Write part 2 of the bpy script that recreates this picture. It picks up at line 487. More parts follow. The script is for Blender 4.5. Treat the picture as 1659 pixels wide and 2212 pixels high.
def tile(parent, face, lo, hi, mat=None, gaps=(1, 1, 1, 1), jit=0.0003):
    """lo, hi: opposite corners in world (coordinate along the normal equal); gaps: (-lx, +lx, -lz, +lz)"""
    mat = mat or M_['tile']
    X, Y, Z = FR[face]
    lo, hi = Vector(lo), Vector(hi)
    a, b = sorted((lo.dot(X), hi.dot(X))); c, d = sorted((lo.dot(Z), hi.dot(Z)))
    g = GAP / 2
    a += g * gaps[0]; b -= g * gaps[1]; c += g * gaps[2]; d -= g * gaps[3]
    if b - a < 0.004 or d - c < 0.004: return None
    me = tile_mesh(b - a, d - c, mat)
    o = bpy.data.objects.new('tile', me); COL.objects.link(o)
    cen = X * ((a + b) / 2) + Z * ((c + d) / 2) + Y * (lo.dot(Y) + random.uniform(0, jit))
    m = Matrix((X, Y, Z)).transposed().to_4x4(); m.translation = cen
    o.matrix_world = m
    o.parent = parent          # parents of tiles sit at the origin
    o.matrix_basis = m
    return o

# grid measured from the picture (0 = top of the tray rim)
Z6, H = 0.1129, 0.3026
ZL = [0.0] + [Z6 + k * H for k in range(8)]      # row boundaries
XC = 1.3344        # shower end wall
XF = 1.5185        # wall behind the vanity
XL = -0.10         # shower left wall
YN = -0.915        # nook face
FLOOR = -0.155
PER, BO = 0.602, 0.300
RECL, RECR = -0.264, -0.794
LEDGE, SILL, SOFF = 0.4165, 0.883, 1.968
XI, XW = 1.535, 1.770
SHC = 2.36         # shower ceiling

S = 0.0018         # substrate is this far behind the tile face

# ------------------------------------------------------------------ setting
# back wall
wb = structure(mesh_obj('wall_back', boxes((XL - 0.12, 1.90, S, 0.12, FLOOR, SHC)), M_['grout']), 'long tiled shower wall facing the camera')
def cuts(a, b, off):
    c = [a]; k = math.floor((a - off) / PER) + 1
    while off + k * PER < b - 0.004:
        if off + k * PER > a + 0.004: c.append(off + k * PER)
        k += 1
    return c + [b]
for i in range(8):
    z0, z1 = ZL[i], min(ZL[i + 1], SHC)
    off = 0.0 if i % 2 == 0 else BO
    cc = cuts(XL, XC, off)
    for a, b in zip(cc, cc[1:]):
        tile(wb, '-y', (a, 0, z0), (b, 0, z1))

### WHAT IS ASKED
Beginning at the first line above, repeat exactly until the line containing "the tile face", which is included.

### THE ANSWER
Write part 2 of the bpy script that recreates this picture. It picks up at line 487. More parts follow. The script is for Blender 4.5. Treat the picture as 1659 pixels wide and 2212 pixels high.
def tile(parent, face, lo, hi, mat=None, gaps=(1, 1, 1, 1), jit=0.0003):
    """lo, hi: opposite corners in world (coordinate along the normal equal); gaps: (-lx, +lx, -lz, +lz)"""
    mat = mat or M_['tile']
    X, Y, Z = FR[face]
    lo, hi = Vector(lo), Vector(hi)
    a, b = sorted((lo.dot(X), hi.dot(X))); c, d = sorted((lo.dot(Z), hi.dot(Z)))
    g = GAP / 2
    a += g * gaps[0]; b -= g * gaps[1]; c += g * gaps[2]; d -= g * gaps[3]
    if b - a < 0.004 or d - c < 0.004: return None
    me = tile_mesh(b - a, d - c, mat)
    o = bpy.data.objects.new('tile', me); COL.objects.link(o)
    cen = X * ((a + b) / 2) + Z * ((c + d) / 2) + Y * (lo.dot(Y) + random.uniform(0, jit))
    m = Matrix((X, Y, Z)).transposed().to_4x4(); m.translation = cen
    o.matrix_world = m
    o.parent = parent          # parents of tiles sit at the origin
    o.matrix_basis = m
    return o

# grid measured from the picture (0 = top of the tray rim)
Z6, H = 0.1129, 0.3026
ZL = [0.0] + [Z6 + k * H for k in range(8)]      # row boundaries
XC = 1.3344        # shower end wall
XF = 1.5185        # wall behind the vanity
XL = -0.10         # shower left wall
YN = -0.915        # nook face
FLOOR = -0.155
PER, BO = 0.602, 0.300
RECL, RECR = -0.264, -0.794
LEDGE, SILL, SOFF = 0.4165, 0.883, 1.968
XI, XW = 1.535, 1.770
SHC = 2.36         # shower ceiling

S = 0.0018         # substrate is this far behind the tile face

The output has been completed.